Eli Manning Still Isn't Pleasing Everybody

Manning falls short of making a top 50 players list

There's no surer way to get attention when you're talking about sports than to make a list.

You're sure to generate attention by ranking someone too high, too low or by leaving them off the list altogether. You'd like to think such things are honest and the listmaker is just expressing their own opinion, but every now and then you run across one that just seems too obvious an error to be explained as anything other than an attempt to draw eyeballs.

The list of the top 50 players in the NFL at midseason put together by Scouts Inc. (subscription needed) is just such a list. They don't include Eli Manning which seems like a particularly egregious bit of ranking.

You might recall there being a bit of a stir when Manning didn't make the NFL Network's top 100 list before the season, especially when Donovan McNabb, coming off an awful year that saw him benched by the Redskins, earned a spot on the list. That seemed wrong given how much of a load Manning carried for the team over the last two years, but with all the interceptions in 2010 you could understand his omission.
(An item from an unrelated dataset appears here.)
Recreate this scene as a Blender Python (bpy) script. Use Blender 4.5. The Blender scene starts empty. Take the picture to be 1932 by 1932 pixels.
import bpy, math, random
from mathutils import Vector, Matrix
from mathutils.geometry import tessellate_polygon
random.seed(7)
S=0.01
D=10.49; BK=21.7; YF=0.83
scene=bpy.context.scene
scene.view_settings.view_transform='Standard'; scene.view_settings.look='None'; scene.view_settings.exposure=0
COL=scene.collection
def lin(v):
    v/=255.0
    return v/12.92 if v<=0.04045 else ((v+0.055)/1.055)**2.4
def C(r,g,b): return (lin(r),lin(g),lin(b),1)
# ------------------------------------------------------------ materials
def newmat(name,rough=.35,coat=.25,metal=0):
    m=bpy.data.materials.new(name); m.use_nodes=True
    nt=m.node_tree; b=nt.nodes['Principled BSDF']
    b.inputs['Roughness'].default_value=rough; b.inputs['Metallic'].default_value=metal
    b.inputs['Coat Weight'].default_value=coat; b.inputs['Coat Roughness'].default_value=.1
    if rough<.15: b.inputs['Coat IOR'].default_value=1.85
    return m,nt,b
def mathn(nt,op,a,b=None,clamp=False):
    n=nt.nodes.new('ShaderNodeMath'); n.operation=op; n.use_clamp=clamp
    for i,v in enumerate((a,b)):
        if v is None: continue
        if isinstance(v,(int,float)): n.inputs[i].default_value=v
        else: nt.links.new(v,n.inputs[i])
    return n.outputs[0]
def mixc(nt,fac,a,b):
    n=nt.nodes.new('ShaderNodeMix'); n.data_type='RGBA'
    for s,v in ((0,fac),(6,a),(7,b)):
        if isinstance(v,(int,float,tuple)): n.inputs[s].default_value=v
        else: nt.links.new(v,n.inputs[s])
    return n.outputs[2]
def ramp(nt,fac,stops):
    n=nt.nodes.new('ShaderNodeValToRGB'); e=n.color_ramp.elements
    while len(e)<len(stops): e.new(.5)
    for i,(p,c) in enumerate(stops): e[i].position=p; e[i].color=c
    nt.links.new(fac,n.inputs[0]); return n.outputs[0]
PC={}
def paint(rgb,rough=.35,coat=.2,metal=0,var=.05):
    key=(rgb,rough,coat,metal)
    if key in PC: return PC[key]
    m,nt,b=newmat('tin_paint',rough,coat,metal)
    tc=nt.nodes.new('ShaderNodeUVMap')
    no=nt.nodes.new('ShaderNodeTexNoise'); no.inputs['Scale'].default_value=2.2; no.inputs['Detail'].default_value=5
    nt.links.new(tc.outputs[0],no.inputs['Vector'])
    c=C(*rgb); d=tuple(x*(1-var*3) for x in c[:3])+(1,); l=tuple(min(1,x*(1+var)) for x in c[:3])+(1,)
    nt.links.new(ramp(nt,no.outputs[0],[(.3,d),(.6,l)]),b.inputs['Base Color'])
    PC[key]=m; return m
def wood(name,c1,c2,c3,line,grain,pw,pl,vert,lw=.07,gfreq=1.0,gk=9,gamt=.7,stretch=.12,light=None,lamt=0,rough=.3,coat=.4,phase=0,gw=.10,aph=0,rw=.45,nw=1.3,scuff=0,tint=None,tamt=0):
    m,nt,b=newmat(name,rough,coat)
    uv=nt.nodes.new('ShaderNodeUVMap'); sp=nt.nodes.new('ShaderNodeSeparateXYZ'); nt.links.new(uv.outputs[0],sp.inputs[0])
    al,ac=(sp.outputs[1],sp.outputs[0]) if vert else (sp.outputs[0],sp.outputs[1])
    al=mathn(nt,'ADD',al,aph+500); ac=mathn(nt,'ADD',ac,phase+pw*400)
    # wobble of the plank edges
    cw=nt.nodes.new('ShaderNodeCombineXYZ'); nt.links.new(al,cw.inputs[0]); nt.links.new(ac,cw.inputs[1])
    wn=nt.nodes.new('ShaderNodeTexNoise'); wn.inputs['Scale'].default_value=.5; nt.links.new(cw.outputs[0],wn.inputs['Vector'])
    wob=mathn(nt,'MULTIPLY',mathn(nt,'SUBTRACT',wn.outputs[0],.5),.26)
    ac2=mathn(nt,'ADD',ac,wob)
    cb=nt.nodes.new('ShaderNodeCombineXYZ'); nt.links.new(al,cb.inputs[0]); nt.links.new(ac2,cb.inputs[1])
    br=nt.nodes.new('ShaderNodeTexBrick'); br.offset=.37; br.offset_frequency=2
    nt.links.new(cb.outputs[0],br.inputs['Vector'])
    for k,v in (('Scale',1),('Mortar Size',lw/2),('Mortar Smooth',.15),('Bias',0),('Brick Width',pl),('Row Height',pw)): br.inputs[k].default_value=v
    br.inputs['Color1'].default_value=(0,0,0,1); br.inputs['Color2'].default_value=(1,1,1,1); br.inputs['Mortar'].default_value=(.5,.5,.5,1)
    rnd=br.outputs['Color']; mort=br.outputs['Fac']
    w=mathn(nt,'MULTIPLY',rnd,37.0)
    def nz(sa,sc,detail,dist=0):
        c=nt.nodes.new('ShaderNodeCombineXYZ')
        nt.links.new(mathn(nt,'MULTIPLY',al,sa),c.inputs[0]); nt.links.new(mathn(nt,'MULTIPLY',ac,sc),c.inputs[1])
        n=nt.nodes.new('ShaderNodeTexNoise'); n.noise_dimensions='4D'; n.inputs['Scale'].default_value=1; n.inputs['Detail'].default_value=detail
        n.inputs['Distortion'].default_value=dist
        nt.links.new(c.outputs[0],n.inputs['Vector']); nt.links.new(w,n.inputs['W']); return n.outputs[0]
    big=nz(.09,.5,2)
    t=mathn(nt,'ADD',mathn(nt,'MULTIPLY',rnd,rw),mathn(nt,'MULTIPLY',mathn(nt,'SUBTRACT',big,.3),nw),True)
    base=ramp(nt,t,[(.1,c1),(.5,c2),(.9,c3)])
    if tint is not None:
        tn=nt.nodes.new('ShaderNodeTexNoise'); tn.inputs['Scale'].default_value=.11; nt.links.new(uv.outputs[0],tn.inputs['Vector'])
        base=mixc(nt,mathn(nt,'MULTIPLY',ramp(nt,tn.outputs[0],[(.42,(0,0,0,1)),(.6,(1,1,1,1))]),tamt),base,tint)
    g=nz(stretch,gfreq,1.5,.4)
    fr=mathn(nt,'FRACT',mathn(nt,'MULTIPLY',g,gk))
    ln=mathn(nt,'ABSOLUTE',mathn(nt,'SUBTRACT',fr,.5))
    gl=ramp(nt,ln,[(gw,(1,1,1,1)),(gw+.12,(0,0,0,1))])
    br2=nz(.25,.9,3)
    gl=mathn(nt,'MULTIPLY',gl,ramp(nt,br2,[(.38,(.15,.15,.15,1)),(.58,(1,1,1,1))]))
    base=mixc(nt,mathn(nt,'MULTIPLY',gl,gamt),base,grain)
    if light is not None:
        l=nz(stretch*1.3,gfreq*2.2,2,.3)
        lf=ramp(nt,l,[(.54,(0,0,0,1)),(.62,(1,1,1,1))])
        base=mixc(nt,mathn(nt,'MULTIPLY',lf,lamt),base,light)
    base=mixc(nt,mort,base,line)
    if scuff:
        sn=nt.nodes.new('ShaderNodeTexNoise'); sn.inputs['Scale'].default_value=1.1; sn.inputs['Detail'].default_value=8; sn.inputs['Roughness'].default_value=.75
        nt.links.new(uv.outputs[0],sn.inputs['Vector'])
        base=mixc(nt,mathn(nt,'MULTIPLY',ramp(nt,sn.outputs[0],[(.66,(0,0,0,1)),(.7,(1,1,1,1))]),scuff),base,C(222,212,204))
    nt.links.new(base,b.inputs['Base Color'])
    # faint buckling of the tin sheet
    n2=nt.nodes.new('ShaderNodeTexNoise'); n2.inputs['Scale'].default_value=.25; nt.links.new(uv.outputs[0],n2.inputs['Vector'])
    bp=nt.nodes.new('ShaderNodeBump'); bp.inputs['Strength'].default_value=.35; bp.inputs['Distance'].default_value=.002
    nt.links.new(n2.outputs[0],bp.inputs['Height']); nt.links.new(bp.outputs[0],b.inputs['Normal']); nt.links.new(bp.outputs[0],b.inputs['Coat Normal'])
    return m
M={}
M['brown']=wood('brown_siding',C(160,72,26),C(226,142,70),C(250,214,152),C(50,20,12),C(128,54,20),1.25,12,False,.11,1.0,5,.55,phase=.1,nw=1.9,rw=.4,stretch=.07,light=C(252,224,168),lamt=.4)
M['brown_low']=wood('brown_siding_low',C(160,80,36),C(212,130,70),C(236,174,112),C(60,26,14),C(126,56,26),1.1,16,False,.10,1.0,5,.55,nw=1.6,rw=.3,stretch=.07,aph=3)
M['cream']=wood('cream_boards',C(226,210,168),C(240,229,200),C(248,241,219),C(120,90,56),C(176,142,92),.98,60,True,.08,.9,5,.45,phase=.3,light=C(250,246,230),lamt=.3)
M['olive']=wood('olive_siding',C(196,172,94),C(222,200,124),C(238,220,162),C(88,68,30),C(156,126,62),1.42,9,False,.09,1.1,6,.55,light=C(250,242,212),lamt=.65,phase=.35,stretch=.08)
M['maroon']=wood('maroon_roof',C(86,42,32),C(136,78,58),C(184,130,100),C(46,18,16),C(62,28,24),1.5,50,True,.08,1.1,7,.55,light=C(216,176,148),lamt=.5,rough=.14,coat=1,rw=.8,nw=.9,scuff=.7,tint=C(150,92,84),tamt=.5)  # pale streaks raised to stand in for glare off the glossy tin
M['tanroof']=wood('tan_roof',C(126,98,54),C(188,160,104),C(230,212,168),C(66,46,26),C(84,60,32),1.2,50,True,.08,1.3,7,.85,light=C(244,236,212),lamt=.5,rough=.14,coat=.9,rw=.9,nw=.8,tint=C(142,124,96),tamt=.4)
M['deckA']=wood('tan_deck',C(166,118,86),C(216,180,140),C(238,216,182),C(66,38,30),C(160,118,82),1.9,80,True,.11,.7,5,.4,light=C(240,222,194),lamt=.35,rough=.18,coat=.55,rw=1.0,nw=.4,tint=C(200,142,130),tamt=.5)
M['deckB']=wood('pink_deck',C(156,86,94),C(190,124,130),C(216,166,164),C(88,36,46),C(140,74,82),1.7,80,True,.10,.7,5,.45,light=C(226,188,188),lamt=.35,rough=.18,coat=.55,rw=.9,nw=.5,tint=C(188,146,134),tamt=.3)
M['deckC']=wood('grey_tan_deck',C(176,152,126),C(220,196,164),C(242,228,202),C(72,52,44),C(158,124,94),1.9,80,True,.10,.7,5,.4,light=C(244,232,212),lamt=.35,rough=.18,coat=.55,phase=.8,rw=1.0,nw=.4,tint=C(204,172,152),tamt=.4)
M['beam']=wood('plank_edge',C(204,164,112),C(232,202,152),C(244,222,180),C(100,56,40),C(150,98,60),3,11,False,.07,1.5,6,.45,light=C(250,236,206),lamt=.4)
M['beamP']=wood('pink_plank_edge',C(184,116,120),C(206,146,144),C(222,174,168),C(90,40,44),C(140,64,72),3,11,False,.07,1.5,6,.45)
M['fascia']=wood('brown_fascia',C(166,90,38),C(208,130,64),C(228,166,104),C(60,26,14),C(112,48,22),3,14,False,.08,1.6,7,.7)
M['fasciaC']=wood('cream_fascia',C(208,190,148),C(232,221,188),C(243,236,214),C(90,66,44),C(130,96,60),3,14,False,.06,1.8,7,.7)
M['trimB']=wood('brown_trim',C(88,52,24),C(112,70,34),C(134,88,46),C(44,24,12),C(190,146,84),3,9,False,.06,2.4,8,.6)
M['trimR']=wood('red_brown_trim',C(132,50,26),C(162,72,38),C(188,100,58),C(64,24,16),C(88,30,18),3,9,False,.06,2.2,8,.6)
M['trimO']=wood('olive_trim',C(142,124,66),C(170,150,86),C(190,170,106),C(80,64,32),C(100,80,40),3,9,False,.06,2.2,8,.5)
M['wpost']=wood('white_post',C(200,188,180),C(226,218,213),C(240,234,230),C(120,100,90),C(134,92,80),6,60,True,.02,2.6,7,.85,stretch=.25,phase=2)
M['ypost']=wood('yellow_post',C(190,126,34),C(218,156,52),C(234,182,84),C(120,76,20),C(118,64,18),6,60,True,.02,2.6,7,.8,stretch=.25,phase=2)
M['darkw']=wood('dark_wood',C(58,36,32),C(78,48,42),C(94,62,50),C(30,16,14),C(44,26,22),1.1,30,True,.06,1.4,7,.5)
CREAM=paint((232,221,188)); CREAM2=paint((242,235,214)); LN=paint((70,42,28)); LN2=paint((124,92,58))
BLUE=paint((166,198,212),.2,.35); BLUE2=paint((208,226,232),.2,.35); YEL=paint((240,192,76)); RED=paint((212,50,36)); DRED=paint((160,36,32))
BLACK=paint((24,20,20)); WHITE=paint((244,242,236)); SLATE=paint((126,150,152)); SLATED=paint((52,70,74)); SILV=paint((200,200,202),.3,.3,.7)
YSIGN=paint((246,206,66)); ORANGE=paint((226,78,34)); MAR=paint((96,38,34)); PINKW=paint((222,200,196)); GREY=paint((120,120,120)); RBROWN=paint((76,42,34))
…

Saying the same about not including Manning on such a list after the first eight games of this season, though? Hard to figure, especially when you see names like Philip Rivers, Trent Cole, Justin Tuck and Santonio Holmes on the list.

Cole and Tuck are both outstanding players, but they've both missed significant amounts of time this season with injuries that have kept them out of the lineup and limited their effectiveness at times when they've been on the field. Tuck, in particular, has yet to make a major impact this season and has been, at best, the Giants' third most productive defensive lineman.

Holmes has made more headlines for complaining off the field than anything he's done off of it. Rivers, meanwhile, is having the same kind of season that Manning had last year where his moments of good play are being totally overshadowed by his inability to avoid gamebreaking interceptions for an underachieving Chargers team.

It is stated right up front that while this year's production weighs heavily, the list takes into account what's happened in past seasons. So where is Chris Johnson, the Titans running back who was considered one of the two best backs in the league before cratering this season after signing a huge contract?

Matt Forte, who is having a great year after two mediocre ones, is on the list and so is Jake Long, who has been bad this year after several good years as the Dolphins left tackle. Dolphins defensive end Cameron Wake was dominant last year, but was a part-time player in 2009 and has been inconsequential this season, but he too makes the list.

Even inconsistent criteria doesn't explain it because Manning qualifies no matter which way you weigh things. Given how much air time the idea of an East Coast bias gets in sports, Manning might be pulling off the most remarkable feat in the world by actually being underrated while playing the highest profile position in sports for a winning team in New York.